During the latter stages of the 2000s, Radnor Hills was able to take advantage of some external conditions which gave the company its next huge lift.

The first was the opportunity to get a really good supply of electricity from the grid which meant that they were able to make their own bottles on site.

The second, surprisingly, came in the form of the financial crisis in 2008. This meant that shoppers changed their habits and switched their allegiances from upmarket brands to own-label varieties . . . as Will admits, “we were in the right place at the right time”.

The orders kept flooding in and Will kept on investing on plastic blowing machines and other hi-tech equipment to keep pace with the demand.

Then there was the Jamie Oliver effect. Following the chef’s well-publicised campaign for schools to improve what they were providing children in terms of food and drink, Radnor Hills was able to take advantage of the fact that the vast majority of their products and brands are either low or zero calorie.

Parameters were put in place for school-compliant drinks and Radnor Hills was, again, able to respond the market. It is now the UK’s largest supplier of drinks to secondary schools.

These external factors have resulted in Radnor Hills - which now has 12 boreholes in operation -more than tripling its turnover over the last 10 years and there is no doubt it is one of the major players in the soft drinks market nationwide. Supermarkets still account for 50 per cent of its business, with the other half sold under its own brands.

An astute businessman with the modesty to admit that he has benefited from a slice or two of luck, Will is also conscious that the business would not be where it is without an underlying quality of product.

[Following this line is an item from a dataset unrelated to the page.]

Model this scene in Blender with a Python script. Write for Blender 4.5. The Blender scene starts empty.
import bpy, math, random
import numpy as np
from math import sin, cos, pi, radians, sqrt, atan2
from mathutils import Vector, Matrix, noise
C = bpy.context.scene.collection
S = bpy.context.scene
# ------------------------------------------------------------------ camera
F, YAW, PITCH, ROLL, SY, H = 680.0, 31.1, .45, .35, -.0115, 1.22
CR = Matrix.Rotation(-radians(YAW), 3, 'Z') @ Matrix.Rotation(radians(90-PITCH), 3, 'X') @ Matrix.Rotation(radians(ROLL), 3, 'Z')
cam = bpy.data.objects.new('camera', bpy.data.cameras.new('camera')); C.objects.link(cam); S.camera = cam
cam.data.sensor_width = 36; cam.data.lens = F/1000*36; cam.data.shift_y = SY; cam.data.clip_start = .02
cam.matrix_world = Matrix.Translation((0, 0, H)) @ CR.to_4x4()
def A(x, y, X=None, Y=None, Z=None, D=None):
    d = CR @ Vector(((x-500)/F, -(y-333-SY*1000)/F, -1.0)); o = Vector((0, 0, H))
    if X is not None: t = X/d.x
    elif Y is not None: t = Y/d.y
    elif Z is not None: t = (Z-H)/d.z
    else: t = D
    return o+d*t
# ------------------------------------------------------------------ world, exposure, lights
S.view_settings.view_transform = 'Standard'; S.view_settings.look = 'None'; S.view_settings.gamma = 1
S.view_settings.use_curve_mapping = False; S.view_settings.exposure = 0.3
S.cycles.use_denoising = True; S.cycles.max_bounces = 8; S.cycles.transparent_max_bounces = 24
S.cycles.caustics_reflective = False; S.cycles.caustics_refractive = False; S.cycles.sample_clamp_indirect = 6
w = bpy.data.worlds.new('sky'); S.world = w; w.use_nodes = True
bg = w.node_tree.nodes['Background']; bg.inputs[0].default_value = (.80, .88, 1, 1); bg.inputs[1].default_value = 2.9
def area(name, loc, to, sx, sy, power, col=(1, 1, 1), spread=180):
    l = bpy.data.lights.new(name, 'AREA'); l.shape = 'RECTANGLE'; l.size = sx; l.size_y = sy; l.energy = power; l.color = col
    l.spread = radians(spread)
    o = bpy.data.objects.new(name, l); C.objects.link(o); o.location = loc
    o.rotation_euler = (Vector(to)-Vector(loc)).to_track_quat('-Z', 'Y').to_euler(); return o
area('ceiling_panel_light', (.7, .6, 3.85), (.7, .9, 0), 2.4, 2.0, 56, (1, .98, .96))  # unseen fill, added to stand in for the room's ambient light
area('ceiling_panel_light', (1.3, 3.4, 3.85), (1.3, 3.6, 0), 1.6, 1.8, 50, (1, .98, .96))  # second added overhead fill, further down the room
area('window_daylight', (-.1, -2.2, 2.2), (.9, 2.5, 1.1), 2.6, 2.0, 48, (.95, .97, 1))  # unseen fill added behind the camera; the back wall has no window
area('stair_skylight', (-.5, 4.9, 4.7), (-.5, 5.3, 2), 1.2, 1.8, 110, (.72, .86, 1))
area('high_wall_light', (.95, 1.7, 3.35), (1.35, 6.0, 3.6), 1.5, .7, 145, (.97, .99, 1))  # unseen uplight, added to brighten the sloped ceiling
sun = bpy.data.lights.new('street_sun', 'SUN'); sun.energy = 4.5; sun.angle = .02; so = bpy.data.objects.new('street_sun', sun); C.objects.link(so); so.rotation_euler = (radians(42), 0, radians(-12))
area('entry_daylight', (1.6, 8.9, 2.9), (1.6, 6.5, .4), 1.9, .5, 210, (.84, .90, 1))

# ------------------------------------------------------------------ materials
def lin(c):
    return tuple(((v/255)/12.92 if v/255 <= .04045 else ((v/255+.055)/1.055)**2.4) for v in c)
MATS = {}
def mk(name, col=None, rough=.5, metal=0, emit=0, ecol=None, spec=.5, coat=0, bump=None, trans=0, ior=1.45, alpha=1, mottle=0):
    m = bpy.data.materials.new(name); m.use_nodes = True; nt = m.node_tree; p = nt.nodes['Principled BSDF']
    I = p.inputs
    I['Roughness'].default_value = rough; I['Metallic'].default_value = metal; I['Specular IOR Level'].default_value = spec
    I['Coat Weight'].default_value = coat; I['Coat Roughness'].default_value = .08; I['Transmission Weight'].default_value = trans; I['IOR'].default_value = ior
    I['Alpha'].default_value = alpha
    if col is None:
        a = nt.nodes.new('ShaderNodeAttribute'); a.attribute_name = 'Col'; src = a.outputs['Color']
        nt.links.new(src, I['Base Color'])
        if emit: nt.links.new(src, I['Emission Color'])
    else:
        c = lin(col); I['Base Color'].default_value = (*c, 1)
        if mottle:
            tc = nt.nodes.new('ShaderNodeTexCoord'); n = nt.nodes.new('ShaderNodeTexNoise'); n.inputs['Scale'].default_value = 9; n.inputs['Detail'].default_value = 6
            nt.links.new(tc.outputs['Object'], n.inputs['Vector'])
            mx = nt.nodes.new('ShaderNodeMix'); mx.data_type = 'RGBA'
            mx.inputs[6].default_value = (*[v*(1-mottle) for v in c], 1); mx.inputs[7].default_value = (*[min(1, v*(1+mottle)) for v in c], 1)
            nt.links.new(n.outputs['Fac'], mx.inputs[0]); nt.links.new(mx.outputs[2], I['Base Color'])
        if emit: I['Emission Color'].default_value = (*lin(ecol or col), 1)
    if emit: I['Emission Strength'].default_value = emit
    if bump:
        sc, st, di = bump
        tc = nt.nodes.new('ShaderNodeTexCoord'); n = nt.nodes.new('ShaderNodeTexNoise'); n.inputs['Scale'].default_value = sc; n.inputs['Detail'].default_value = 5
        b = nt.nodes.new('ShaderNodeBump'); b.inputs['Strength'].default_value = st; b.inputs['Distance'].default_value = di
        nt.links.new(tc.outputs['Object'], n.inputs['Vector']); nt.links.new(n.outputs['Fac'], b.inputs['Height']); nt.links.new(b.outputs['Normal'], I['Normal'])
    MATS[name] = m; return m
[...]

“The water here, which we intercept after it has fallen on the Welsh hills, is genuinely delicious and almost always comes out top in a blind tasting,” he says. “It is really consistent and a fabulous resource. It also provides a very good base to use for flavoured soft drinks - it is a good canvas to paint on.”

Perhaps the most luxurious of the brands is the relatively new Heartsease, and it is here that we see Will’s one concession to upping the sugar content of his drinks.

He explains: “Heartsease - a relatively small brand for us - is a really beautiful range of pressés, the whole point of which is indulgence. It is glass bottled, aimed at the older consumer and we are not going to reformulate it, even if it does have a relatively high sugar content compared to our other brands.”

And what of the future? Time to slow down and perhaps consolidate? Not a bit of it.

“We have about 70 products lines right now and we are constantly looking to add to them,” says Will. “Our latest big move has been into Tetra packs which are portion controlled and excellent for schools, airlines and so forth, and I can see us driving this forward as much as possible over the next year or two.

“In five years’ time I would like to have completed developing this site as far as I can take it. We want to keep developing our brands, and also look at other areas, perhaps acquisitions.”

Given the Radnor Hills story so far - a true, organically grown success story - nothing should surprise us when we hear the extent of its owner’s ambitions and what it is capable of achieving.